*Description of the task*. Please reproduce the lines of the records below from the one holding "Generate a Blender" through the one holding "cam_d.shift_y = -(540-524.898)/1600;", inclusive, skipping all pictures.

Scene modeling code data:

# # #

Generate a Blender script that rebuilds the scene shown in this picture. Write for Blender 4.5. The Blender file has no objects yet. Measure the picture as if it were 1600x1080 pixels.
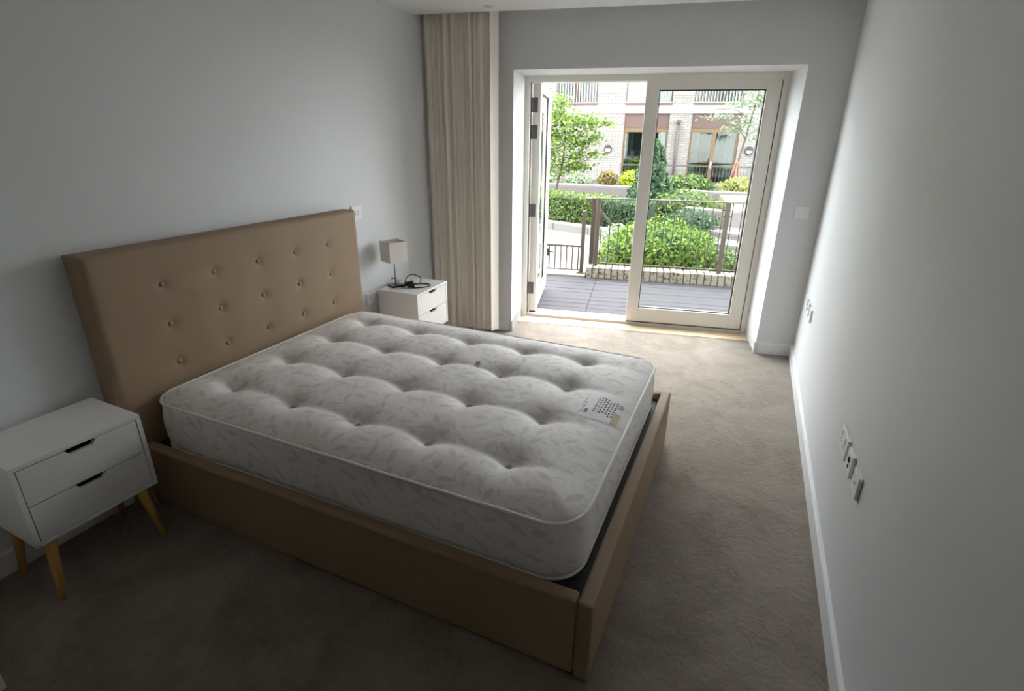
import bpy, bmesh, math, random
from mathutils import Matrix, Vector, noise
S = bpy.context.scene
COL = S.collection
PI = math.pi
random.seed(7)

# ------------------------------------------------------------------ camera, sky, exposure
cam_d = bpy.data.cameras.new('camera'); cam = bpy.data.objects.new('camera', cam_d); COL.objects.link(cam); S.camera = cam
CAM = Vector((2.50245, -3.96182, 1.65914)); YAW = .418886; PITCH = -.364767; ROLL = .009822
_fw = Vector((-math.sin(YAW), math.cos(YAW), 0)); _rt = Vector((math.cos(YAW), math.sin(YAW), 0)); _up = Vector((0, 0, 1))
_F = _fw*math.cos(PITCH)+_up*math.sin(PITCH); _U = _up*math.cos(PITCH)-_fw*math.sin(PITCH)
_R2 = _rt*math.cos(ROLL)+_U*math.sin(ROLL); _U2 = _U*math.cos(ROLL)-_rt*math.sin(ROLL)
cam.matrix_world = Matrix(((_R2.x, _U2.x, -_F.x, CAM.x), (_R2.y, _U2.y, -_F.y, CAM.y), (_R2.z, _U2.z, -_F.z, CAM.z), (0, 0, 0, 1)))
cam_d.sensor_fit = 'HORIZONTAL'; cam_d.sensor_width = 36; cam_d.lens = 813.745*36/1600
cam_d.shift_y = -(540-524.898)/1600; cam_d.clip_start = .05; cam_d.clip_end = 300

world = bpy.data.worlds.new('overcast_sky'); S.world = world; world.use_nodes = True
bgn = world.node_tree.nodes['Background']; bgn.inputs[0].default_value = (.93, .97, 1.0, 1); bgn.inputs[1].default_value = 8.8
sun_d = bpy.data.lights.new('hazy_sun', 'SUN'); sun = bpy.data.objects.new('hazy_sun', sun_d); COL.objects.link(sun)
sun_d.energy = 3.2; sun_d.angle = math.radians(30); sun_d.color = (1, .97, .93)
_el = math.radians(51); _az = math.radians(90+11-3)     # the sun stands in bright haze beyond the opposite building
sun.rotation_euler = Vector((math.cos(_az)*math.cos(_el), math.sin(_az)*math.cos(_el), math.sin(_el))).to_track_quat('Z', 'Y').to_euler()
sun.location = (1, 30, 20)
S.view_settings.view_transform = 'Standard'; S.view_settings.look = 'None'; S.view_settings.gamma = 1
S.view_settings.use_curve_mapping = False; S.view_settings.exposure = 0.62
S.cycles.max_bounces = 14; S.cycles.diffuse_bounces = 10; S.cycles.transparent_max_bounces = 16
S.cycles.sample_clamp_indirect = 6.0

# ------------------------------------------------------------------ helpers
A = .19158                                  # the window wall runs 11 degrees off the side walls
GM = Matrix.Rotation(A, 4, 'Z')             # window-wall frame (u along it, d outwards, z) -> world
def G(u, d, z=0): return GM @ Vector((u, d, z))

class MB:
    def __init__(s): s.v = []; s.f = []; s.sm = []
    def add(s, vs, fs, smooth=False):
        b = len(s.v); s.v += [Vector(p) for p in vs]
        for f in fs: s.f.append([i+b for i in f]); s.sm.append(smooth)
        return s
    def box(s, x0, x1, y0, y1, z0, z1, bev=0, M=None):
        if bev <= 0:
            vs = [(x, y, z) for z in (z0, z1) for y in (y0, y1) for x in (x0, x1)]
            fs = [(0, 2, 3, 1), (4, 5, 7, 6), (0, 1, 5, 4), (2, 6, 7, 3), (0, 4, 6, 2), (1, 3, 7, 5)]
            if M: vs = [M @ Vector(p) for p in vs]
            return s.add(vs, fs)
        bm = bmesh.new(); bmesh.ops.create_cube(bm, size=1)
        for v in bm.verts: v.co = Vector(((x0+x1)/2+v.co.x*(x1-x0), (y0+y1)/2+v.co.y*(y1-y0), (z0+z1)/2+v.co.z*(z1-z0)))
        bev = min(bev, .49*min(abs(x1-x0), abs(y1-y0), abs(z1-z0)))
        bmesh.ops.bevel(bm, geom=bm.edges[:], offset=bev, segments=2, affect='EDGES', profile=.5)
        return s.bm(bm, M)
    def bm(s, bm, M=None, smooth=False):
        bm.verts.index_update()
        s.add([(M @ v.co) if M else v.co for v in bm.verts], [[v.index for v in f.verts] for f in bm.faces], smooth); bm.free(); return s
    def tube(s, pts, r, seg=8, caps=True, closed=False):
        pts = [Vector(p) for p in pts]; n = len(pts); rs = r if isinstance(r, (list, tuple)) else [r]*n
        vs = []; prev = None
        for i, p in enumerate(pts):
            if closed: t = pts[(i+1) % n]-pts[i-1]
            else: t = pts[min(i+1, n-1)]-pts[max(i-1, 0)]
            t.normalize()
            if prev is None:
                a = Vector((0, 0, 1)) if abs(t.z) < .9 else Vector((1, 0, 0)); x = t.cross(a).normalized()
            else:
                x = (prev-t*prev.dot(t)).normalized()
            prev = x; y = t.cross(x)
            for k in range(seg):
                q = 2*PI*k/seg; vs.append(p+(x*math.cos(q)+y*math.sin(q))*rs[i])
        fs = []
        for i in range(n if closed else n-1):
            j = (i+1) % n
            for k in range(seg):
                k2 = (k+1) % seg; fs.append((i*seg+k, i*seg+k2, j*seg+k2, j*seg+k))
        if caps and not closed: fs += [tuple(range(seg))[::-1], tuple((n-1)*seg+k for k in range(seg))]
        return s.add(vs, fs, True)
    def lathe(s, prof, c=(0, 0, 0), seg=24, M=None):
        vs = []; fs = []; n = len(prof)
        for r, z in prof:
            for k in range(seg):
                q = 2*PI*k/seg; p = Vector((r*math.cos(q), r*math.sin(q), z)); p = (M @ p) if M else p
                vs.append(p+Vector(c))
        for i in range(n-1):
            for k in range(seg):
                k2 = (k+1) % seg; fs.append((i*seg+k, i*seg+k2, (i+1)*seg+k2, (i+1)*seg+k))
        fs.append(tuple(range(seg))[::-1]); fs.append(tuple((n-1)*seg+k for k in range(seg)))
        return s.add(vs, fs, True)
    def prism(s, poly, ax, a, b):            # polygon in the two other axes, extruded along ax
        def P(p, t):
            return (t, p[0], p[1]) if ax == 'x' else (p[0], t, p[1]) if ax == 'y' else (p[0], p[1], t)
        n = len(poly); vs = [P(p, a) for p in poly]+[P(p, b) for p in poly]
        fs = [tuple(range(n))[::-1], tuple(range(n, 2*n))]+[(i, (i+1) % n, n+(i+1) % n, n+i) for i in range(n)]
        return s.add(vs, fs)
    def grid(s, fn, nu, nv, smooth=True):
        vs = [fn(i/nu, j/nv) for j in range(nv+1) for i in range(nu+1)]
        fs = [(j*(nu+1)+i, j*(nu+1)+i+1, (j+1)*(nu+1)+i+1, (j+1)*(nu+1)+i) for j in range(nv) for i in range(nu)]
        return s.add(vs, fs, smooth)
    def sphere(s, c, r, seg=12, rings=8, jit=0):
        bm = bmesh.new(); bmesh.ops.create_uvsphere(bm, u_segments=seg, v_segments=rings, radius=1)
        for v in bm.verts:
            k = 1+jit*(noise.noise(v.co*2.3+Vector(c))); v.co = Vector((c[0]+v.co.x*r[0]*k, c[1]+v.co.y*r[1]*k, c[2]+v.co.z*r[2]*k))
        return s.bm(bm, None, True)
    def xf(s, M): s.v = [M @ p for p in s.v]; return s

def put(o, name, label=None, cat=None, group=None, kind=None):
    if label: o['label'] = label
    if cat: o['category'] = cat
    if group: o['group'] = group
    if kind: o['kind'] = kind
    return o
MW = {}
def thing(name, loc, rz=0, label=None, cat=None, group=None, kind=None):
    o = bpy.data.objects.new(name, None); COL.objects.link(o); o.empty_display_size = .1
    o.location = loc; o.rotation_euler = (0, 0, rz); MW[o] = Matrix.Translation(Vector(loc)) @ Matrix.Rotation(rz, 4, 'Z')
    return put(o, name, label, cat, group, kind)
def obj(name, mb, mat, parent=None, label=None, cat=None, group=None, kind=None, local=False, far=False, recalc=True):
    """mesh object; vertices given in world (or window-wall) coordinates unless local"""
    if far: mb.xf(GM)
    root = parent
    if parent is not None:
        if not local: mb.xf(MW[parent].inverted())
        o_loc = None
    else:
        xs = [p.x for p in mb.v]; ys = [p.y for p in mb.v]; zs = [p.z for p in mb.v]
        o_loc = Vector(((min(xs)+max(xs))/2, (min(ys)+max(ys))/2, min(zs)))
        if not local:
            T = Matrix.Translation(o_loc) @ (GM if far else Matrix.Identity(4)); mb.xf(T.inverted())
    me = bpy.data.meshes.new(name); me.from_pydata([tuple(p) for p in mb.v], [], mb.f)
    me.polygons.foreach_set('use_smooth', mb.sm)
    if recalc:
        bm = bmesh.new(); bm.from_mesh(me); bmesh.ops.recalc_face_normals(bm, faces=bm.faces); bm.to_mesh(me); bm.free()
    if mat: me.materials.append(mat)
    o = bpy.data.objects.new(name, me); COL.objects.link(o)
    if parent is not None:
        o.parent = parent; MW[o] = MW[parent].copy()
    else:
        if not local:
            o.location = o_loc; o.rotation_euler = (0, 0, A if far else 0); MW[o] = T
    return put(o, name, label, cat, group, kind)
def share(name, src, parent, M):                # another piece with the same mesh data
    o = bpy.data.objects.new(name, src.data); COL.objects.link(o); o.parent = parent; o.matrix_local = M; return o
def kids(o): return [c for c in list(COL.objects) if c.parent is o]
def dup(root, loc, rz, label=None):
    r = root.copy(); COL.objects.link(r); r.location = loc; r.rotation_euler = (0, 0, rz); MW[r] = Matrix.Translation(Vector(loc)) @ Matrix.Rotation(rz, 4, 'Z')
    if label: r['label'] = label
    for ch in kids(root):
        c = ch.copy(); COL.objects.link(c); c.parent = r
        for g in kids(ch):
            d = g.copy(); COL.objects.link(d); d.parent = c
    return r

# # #

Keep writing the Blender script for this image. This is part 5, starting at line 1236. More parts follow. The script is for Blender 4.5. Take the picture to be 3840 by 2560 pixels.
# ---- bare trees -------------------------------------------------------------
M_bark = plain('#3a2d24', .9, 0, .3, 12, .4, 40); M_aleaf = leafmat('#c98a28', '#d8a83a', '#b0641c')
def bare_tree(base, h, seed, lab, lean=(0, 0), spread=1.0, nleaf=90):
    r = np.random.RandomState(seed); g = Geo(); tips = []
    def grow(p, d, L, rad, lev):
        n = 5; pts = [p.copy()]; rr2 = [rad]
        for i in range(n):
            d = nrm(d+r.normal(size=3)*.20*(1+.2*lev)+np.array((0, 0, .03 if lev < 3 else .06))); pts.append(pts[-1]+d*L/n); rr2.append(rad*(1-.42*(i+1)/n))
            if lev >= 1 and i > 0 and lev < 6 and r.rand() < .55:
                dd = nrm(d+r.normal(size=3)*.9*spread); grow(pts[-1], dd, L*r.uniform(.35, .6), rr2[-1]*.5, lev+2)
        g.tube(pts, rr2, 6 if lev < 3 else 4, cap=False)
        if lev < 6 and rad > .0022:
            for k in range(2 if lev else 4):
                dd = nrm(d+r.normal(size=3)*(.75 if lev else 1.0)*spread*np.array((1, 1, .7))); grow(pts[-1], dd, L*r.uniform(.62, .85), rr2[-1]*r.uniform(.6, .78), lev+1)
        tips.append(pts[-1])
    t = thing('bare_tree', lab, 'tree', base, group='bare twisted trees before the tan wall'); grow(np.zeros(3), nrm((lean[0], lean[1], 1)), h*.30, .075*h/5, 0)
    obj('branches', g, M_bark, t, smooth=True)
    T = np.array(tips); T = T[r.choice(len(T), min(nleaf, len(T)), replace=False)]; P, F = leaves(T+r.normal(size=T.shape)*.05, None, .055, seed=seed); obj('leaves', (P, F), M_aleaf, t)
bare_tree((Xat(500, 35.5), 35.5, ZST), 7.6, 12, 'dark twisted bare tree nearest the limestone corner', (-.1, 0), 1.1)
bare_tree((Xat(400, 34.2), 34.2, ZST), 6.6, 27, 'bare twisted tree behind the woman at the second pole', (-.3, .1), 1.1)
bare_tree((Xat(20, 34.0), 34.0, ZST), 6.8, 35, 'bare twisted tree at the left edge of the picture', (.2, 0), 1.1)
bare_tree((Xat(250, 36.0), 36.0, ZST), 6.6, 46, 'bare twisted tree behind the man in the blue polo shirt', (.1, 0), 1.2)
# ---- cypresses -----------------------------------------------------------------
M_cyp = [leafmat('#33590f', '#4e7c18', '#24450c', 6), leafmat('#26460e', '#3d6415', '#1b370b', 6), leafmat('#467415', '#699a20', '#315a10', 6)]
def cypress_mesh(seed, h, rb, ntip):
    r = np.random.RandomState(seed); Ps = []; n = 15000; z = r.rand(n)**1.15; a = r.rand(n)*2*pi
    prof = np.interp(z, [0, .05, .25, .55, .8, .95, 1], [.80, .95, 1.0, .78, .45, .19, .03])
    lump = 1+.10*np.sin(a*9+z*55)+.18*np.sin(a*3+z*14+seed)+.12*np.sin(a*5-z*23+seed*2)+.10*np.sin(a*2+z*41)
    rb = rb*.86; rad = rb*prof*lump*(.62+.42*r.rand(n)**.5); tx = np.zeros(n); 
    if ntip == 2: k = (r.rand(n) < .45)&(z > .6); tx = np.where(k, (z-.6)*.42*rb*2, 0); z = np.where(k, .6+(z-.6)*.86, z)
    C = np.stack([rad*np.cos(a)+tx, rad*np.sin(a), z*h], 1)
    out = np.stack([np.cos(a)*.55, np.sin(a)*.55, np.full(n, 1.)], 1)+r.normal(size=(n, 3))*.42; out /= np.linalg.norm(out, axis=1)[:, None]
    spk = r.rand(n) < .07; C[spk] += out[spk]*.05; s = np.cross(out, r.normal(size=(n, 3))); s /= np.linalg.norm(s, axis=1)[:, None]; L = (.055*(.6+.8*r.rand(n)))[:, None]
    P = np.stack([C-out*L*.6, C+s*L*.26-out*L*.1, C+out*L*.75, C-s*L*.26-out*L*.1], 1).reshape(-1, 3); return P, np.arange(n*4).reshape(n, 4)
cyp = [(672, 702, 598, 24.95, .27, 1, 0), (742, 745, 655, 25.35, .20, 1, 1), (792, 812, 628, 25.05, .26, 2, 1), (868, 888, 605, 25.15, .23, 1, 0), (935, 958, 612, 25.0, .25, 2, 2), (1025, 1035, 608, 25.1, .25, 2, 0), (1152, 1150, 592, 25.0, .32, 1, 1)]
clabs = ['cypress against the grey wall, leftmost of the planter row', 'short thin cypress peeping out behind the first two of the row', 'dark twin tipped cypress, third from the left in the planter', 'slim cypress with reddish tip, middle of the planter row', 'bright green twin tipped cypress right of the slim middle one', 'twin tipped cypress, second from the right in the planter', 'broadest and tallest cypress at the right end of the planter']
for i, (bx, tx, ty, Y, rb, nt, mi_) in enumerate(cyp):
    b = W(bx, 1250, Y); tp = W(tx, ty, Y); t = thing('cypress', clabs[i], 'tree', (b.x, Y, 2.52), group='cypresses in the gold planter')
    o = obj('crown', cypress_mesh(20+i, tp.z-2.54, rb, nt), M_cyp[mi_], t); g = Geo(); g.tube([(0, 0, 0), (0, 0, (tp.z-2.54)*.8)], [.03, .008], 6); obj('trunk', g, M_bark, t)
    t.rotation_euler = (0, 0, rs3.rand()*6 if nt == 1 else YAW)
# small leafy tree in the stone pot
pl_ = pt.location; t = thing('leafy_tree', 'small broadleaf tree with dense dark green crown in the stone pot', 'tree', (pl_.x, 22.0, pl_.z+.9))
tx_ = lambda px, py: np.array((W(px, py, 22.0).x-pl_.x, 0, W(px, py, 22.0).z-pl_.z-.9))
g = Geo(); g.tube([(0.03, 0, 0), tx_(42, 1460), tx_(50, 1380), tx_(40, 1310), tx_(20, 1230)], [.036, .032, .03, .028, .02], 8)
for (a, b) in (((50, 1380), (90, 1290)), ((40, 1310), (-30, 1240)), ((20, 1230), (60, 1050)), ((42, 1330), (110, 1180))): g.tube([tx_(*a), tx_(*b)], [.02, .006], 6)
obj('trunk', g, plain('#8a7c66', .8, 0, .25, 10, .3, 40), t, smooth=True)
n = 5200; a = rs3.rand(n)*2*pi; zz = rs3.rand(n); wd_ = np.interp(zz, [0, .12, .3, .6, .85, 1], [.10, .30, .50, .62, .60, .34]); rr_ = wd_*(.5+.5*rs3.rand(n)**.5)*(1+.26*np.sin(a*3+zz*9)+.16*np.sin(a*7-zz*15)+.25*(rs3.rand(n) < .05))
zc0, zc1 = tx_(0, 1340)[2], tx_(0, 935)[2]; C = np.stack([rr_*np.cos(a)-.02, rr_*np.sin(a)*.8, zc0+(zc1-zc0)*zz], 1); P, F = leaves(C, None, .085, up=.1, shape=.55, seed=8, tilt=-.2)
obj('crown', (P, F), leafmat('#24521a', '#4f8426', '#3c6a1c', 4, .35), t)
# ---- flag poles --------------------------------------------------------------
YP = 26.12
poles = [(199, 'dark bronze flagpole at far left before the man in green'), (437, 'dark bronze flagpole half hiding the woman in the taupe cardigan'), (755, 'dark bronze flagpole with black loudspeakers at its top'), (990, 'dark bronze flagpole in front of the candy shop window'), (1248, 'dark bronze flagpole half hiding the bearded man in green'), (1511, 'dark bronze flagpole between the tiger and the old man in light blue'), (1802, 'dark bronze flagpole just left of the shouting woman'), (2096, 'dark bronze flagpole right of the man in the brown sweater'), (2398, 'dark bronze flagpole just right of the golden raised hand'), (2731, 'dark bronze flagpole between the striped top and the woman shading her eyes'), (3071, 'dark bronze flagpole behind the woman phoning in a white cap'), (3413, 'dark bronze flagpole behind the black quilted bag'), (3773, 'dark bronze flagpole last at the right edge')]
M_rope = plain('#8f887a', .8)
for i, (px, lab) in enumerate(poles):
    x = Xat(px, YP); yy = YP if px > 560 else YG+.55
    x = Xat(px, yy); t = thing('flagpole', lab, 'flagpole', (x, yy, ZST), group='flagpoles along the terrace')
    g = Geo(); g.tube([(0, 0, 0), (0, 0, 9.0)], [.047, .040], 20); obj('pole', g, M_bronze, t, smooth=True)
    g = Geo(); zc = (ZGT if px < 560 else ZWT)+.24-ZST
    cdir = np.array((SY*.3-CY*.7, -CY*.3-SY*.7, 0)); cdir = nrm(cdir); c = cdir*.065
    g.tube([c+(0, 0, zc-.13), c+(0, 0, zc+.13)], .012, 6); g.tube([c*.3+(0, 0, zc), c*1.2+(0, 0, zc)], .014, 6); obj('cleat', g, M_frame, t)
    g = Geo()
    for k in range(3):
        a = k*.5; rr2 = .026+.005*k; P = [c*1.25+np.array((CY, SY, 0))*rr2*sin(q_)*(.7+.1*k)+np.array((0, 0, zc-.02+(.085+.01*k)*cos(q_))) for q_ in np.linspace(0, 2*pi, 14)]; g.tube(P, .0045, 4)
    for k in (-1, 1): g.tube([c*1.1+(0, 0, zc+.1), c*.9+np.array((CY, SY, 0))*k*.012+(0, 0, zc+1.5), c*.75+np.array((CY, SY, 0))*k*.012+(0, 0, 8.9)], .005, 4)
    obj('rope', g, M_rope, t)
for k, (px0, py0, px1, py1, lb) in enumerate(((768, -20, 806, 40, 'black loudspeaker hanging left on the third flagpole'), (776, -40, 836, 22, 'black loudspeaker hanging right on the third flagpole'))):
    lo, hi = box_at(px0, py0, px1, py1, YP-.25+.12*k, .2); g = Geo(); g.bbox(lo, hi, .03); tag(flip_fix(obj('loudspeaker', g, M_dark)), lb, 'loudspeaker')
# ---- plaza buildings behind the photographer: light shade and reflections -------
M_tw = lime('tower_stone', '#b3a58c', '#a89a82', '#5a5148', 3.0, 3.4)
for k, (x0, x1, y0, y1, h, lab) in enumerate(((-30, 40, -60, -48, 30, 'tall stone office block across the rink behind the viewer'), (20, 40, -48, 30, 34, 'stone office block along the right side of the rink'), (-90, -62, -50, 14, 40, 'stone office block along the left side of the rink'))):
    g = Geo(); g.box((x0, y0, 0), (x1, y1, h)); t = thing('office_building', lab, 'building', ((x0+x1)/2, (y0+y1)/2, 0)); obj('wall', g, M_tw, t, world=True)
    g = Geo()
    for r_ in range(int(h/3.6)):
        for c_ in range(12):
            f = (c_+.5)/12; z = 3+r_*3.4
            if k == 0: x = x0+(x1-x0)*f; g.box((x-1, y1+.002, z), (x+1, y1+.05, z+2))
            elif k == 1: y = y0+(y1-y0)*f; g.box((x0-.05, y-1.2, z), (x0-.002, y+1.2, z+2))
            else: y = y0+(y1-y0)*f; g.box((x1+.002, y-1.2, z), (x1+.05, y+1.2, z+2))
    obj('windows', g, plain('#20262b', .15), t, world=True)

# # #

*Problem solution*.
Generate a Blender script that rebuilds the scene shown in this picture. Write for Blender 4.5. The Blender file has no objects yet. Measure the picture as if it were 1600x1080 pixels.
import bpy, bmesh, math, random
from mathutils import Matrix, Vector, noise
S = bpy.context.scene
COL = S.collection
PI = math.pi
random.seed(7)

# ------------------------------------------------------------------ camera, sky, exposure
cam_d = bpy.data.cameras.new('camera'); cam = bpy.data.objects.new('camera', cam_d); COL.objects.link(cam); S.camera = cam
CAM = Vector((2.50245, -3.96182, 1.65914)); YAW = .418886; PITCH = -.364767; ROLL = .009822
_fw = Vector((-math.sin(YAW), math.cos(YAW), 0)); _rt = Vector((math.cos(YAW), math.sin(YAW), 0)); _up = Vector((0, 0, 1))
_F = _fw*math.cos(PITCH)+_up*math.sin(PITCH); _U = _up*math.cos(PITCH)-_fw*math.sin(PITCH)
_R2 = _rt*math.cos(ROLL)+_U*math.sin(ROLL); _U2 = _U*math.cos(ROLL)-_rt*math.sin(ROLL)
cam.matrix_world = Matrix(((_R2.x, _U2.x, -_F.x, CAM.x), (_R2.y, _U2.y, -_F.y, CAM.y), (_R2.z, _U2.z, -_F.z, CAM.z), (0, 0, 0, 1)))
cam_d.sensor_fit = 'HORIZONTAL'; cam_d.sensor_width = 36; cam_d.lens = 813.745*36/1600
cam_d.shift_y = -(540-524.898)/1600; cam_d.clip_start = .05; cam_d.clip_end = 300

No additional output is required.